* **Stated task**: Leave out the pictures and repeat the rest of the material exactly.

• • • • • • •

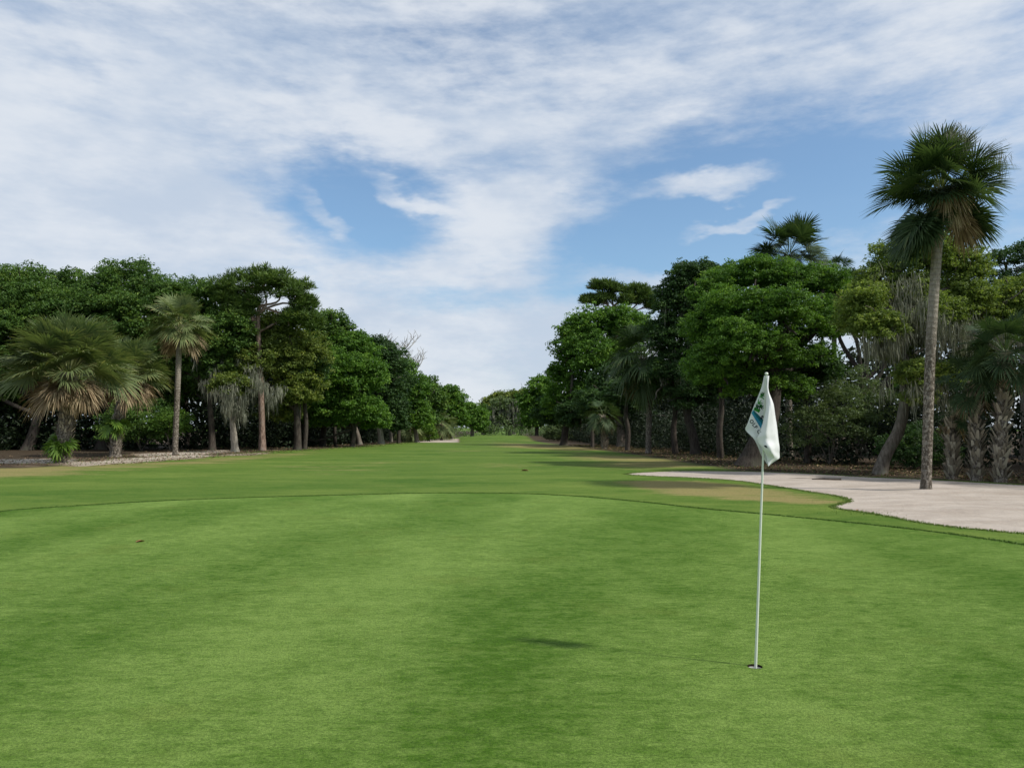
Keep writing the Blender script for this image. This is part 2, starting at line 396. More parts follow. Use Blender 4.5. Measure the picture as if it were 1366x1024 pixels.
for pts, wt, sft in (([(820, 640), (940, 641), (1060, 655), (1125, 668), (1100, 674), (960, 666), (850, 655)], 0.95, 1.0),
                ([(660, 590), (800, 594), (860, 600), (760, 601), (660, 596)], 0.9, 4), ([(330, 622), (520, 616), (560, 622), (430, 632)], 0.5, 4),
                ([(590, 618), (720, 616), (760, 622), (620, 626)], 0.5, 3), ([(760, 602), (930, 612), (1000, 625), (830, 626), (770, 615)], 0.8, 3),
                ([(-100, 625), (200, 616), (420, 601), (440, 606), (250, 622), (0, 640), (-100, 642)], 0.75, 3), ([(560, 600), (700, 598), (700, 604), (560, 606)], 0.35, 4),
                ([(705, 582), (735, 583), (735, 590), (690, 588)], 0.6, 3)):
    dry = np.maximum(dry, wt * ss(sd_poly(P2, gp(pts)), -sft, sft))
for nm, arr in (('dirt', dirt), ('dry', dry), ('litter', litter)):
    a_ = gme.attributes.new(nm, 'FLOAT', 'POINT'); a_.data.foreach_set('value', arr.astype(np.float32))
tag(link('ground', gme, M['ground']), kind='structure')

def smooth_closed(pts, n=8, jit=0.0, jit_fine=0.0, seed=0):
    """Catmull-Rom through closed polygon with ragged jitter"""
    r = np.random.default_rng(seed); P = np.array(pts, float); out = []
    m = len(P)
    for i in range(m):
        p0, p1, p2, p3 = P[i - 1], P[i], P[(i + 1) % m], P[(i + 2) % m]
        for k in range(n):
            t = k / n
            out.append(0.5 * ((2 * p1) + (-p0 + p2) * t + (2 * p0 - 5 * p1 + 4 * p2 - p3) * t * t + (-p0 + 3 * p1 - 3 * p2 + p3) * t ** 3))
    out = np.array(out)
    if jit_fine: out += r.normal(size=out.shape) * jit_fine
    return out
def sheet(name, outline, z, mat, holes=(), inner=None, smooth=True, zf=None):
    vs = [Vector(p) for p in outline]; n = len(vs)
    ed = [(i, (i + 1) % n) for i in range(n)]
    for h in holes:
        k = len(vs); m = len(h); vs += [Vector(p) for p in h]; ed += [(k + i, k + (i + 1) % m) for i in range(m)]
    if inner is not None: vs += [Vector(p) for p in inner]
    v2, e2, f2, *_ = delaunay_2d_cdt(vs, ed, [], 0, 1e-6)
    A = np.array([tuple(v) for v in v2]); Ft = np.array([f for f in f2 if len(f) == 3])
    c = A[Ft].mean(axis=1); ok = sd_poly(c, outline) > 0
    for h in holes: ok &= sd_poly(c, h) < 0
    Ft = Ft[ok]
    zz = np.full(len(A), z) if zf is None else zf(A)
    return link(name, mesh_np(name, np.column_stack([A, zz]), Ft, None, smooth), mat)

# putting green: everything inside the collar line
GREEN_PX = [(-160, 709), (0, 682.5), (100, 675), (200, 669), (310, 664.5), (430, 661), (575, 657.8), (683, 658.2), (770, 662), (860, 670), (933, 678), (1020, 686), (1108, 694.5), (1233, 708), (1366, 727), (1500, 752)]
gpts = gp(GREEN_PX)
gpts += [(11.5, 6.0), (11.5, 1.0), (10, -6), (-2, -9), (-12, -6), (-16, 3), (-15.5, 9)]
GREEN = smooth_closed(gpts, 10, jit_fine=0.008, seed=3)
circ = [(HOLE.x + 0.054 * math.cos(a), HOLE.y + 0.054 * math.sin(a)) for a in np.linspace(0, 2 * math.pi, 49)[:-1]]
tag(sheet('putting_green', GREEN, 0.004, M['green'], holes=[circ]), kind='structure')

BUNK_PX = [(836, 632), (900, 628.5), (1000, 629), (1080, 632), (1150, 636), (1240, 640), (1366, 647), (1520, 655), (1560, 690), (1500, 722), (1366, 711.5), (1300, 706), (1240, 699), (1180, 688), (1150, 683),
           (1112, 677), (1122, 672), (1133, 668), (1118, 662), (1080, 656), (1030, 648), (980, 641), (920, 637), (870, 635)]
BUNK = smooth_closed(gp(BUNK_PX), 22, jit_fine=0.018, seed=4)
r_ = RNG.uniform([2, 10], [26, 36], (9000, 2)); r_ = r_[sd_poly(r_, BUNK) > 0.15]
TALL = gnd(1235, 656)
def zsand(A):
    d = sd_poly(A, BUNK)
    z = 0.005 + 0.05 * np.exp(-((A[:, 0] - TALL.x) ** 2 + (A[:, 1] - TALL.y) ** 2) / 0.55) * ss(d, 0, 0.4)
    z += ss(d, 0.2, 1.2) * 0.02 * (1 + np.sin(A[:, 0] * 1.7 + np.sin(A[:, 1] * 1.3)) * np.cos(A[:, 1] * 2.1 + A[:, 0] * .6))
    return z
tag(sheet('bunker_sand', BUNK, 0.0, M['sand'], inner=r_, zf=zsand), kind='structure')

# ------------------------------------------------------------------ blades of longer grass (collar line, bunker lip)
def blades(pts, h, w_, acc, tone=0.5, lean=0.5):
    n = len(pts); a = RNG.uniform(0, 2 * math.pi, n); hh = h * RNG.uniform(0.5, 1.2, n)
    s = np.stack([np.cos(a), np.sin(a), np.zeros(n)], 1) * (w_ * RNG.uniform(.6, 1.2, n))[:, None]
    l = rnd_dirs(n) * (hh * lean)[:, None]; l[:, 2] = hh
    p = np.column_stack([pts, np.full(n, 0.002)]) if pts.shape[1] == 2 else pts
    Vb = np.stack([p - s, p + s, p + l * 0.6 + s * 0.6, p + l], 1).reshape(-1, 3)
    acc.add(Vb, np.arange(4 * n).reshape(n, 4), np.clip(RNG.normal(tone, .2, n), 0, 1))
def along(poly, n, width, shift=0.0):
    P = np.asarray(poly); seg = np.roll(P, -1, 0) - P; L = np.linalg.norm(seg, axis=1)
    i = RNG.choice(len(P), n, p=L / L.sum()); t = RNG.random(n)
    q = P[i] + seg[i] * t[:, None]
    nn = np.stack([seg[i, 1], -seg[i, 0]], 1) / (L[i, None] + 1e-9)
    return q + nn * (RNG.normal(0, width, n) + shift)[:, None]
acc = Acc()
q = along(GREEN, 42000, 0.035); q = q[q[:, 1] > 8]
blades(q, 0.03, 0.006, acc, 0.3)
tag(link('collar_grass', acc.mesh('collar_grass'), M['grass_blades']), 'line of dark longer grass ringing the back of the putting green', 'grass', kind='stuff')
acc = Acc()
q = along(BUNK, 16000, 0.06); q = q[(q[:, 0] < 22)]
blades(q, 0.03, 0.009, acc, 0.75)
# sparse tufts at the grass tongue reaching into the sand
tg = gp([(1060, 662), (1095, 668), (1125, 669), (1105, 673), (1160, 684), (1000, 648)])
for c in tg[4:5]:
    q = np.array(c) + RNG.normal(0, [0.55, 0.3], (160, 2)); blades(q, 0.03, 0.007, acc, 0.6)
tag(link('bunker_edge_grass', acc.mesh('bunker_edge_grass'), M['grass_blades']), 'ragged grass fringe along the lip of the sand bunker', 'grass', kind='stuff')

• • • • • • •

* **Task answer**:
Keep writing the Blender script for this image. This is part 2, starting at line 396. More parts follow. Use Blender 4.5. Measure the picture as if it were 1366x1024 pixels.
for pts, wt, sft in (([(820, 640), (940, 641), (1060, 655), (1125, 668), (1100, 674), (960, 666), (850, 655)], 0.95, 1.0),
                ([(660, 590), (800, 594), (860, 600), (760, 601), (660, 596)], 0.9, 4), ([(330, 622), (520, 616), (560, 622), (430, 632)], 0.5, 4),
                ([(590, 618), (720, 616), (760, 622), (620, 626)], 0.5, 3), ([(760, 602), (930, 612), (1000, 625), (830, 626), (770, 615)], 0.8, 3),
                ([(-100, 625), (200, 616), (420, 601), (440, 606), (250, 622), (0, 640), (-100, 642)], 0.75, 3), ([(560, 600), (700, 598), (700, 604), (560, 606)], 0.35, 4),
                ([(705, 582), (735, 583), (735, 590), (690, 588)], 0.6, 3)):
    dry = np.maximum(dry, wt * ss(sd_poly(P2, gp(pts)), -sft, sft))
for nm, arr in (('dirt', dirt), ('dry', dry), ('litter', litter)):
    a_ = gme.attributes.new(nm, 'FLOAT', 'POINT'); a_.data.foreach_set('value', arr.astype(np.float32))
tag(link('ground', gme, M['ground']), kind='structure')

def smooth_closed(pts, n=8, jit=0.0, jit_fine=0.0, seed=0):
    """Catmull-Rom through closed polygon with ragged jitter"""
    r = np.random.default_rng(seed); P = np.array(pts, float); out = []
    m = len(P)
    for i in range(m):
        p0, p1, p2, p3 = P[i - 1], P[i], P[(i + 1) % m], P[(i + 2) % m]
        for k in range(n):
            t = k / n
            out.append(0.5 * ((2 * p1) + (-p0 + p2) * t + (2 * p0 - 5 * p1 + 4 * p2 - p3) * t * t + (-p0 + 3 * p1 - 3 * p2 + p3) * t ** 3))
    out = np.array(out)
    if jit_fine: out += r.normal(size=out.shape) * jit_fine
    return out
def sheet(name, outline, z, mat, holes=(), inner=None, smooth=True, zf=None):
    vs = [Vector(p) for p in outline]; n = len(vs)
    ed = [(i, (i + 1) % n) for i in range(n)]
    for h in holes:
        k = len(vs); m = len(h); vs += [Vector(p) for p in h]; ed += [(k + i, k + (i + 1) % m) for i in range(m)]
    if inner is not None: vs += [Vector(p) for p in inner]
    v2, e2, f2, *_ = delaunay_2d_cdt(vs, ed, [], 0, 1e-6)
    A = np.array([tuple(v) for v in v2]); Ft = np.array([f for f in f2 if len(f) == 3])
    c = A[Ft].mean(axis=1); ok = sd_poly(c, outline) > 0
    for h in holes: ok &= sd_poly(c, h) < 0
    Ft = Ft[ok]
    zz = np.full(len(A), z) if zf is None else zf(A)
    return link(name, mesh_np(name, np.column_stack([A, zz]), Ft, None, smooth), mat)

# putting green: everything inside the collar line
GREEN_PX = [(-160, 709), (0, 682.5), (100, 675), (200, 669), (310, 664.5), (430, 661), (575, 657.8), (683, 658.2), (770, 662), (860, 670), (933, 678), (1020, 686), (1108, 694.5), (1233, 708), (1366, 727), (1500, 752)]
gpts = gp(GREEN_PX)
gpts += [(11.5, 6.0), (11.5, 1.0), (10, -6), (-2, -9), (-12, -6), (-16, 3), (-15.5, 9)]
GREEN = smooth_closed(gpts, 10, jit_fine=0.008, seed=3)
circ = [(HOLE.x + 0.054 * math.cos(a), HOLE.y + 0.054 * math.sin(a)) for a in np.linspace(0, 2 * math.pi, 49)[:-1]]
tag(sheet('putting_green', GREEN, 0.004, M['green'], holes=[circ]), kind='structure')

BUNK_PX = [(836, 632), (900, 628.5), (1000, 629), (1080, 632), (1150, 636), (1240, 640), (1366, 647), (1520, 655), (1560, 690), (1500, 722), (1366, 711.5), (1300, 706), (1240, 699), (1180, 688), (1150, 683),
           (1112, 677), (1122, 672), (1133, 668), (1118, 662), (1080, 656), (1030, 648), (980, 641), (920, 637), (870, 635)]
BUNK = smooth_closed(gp(BUNK_PX), 22, jit_fine=0.018, seed=4)
r_ = RNG.uniform([2, 10], [26, 36], (9000, 2)); r_ = r_[sd_poly(r_, BUNK) > 0.15]
TALL = gnd(1235, 656)
def zsand(A):
    d = sd_poly(A, BUNK)
    z = 0.005 + 0.05 * np.exp(-((A[:, 0] - TALL.x) ** 2 + (A[:, 1] - TALL.y) ** 2) / 0.55) * ss(d, 0, 0.4)
    z += ss(d, 0.2, 1.2) * 0.02 * (1 + np.sin(A[:, 0] * 1.7 + np.sin(A[:, 1] * 1.3)) * np.cos(A[:, 1] * 2.1 + A[:, 0] * .6))
    return z
tag(sheet('bunker_sand', BUNK, 0.0, M['sand'], inner=r_, zf=zsand), kind='structure')

# ------------------------------------------------------------------ blades of longer grass (collar line, bunker lip)
def blades(pts, h, w_, acc, tone=0.5, lean=0.5):
    n = len(pts); a = RNG.uniform(0, 2 * math.pi, n); hh = h * RNG.uniform(0.5, 1.2, n)
    s = np.stack([np.cos(a), np.sin(a), np.zeros(n)], 1) * (w_ * RNG.uniform(.6, 1.2, n))[:, None]
    l = rnd_dirs(n) * (hh * lean)[:, None]; l[:, 2] = hh
    p = np.column_stack([pts, np.full(n, 0.002)]) if pts.shape[1] == 2 else pts
    Vb = np.stack([p - s, p + s, p + l * 0.6 + s * 0.6, p + l], 1).reshape(-1, 3)
    acc.add(Vb, np.arange(4 * n).reshape(n, 4), np.clip(RNG.normal(tone, .2, n), 0, 1))
def along(poly, n, width, shift=0.0):
    P = np.asarray(poly); seg = np.roll(P, -1, 0) - P; L = np.linalg.norm(seg, axis=1)
    i = RNG.choice(len(P), n, p=L / L.sum()); t = RNG.random(n)
    q = P[i] + seg[i] * t[:, None]
    nn = np.stack([seg[i, 1], -seg[i, 0]], 1) / (L[i, None] + 1e-9)
    return q + nn * (RNG.normal(0, width, n) + shift)[:, None]
acc = Acc()
q = along(GREEN, 42000, 0.035); q = q[q[:, 1] > 8]
blades(q, 0.03, 0.006, acc, 0.3)
tag(link('collar_grass', acc.mesh('collar_grass'), M['grass_blades']), 'line of dark longer grass ringing the back of the putting green', 'grass', kind='stuff')
acc = Acc()
q = along(BUNK, 16000, 0.06); q = q[(q[:, 0] < 22)]
blades(q, 0.03, 0.009, acc, 0.75)
# sparse tufts at the grass tongue reaching into the sand
tg = gp([(1060, 662), (1095, 668), (1125, 669), (1105, 673), (1160, 684), (1000, 648)])
for c in tg[4:5]:
    q = np.array(c) + RNG.normal(0, [0.55, 0.3], (160, 2)); blades(q, 0.03, 0.007, acc, 0.6)
tag(link('bunker_edge_grass', acc.mesh('bunker_edge_grass'), M['grass_blades']), 'ragged grass fringe along the lip of the sand bunker', 'grass', kind='stuff')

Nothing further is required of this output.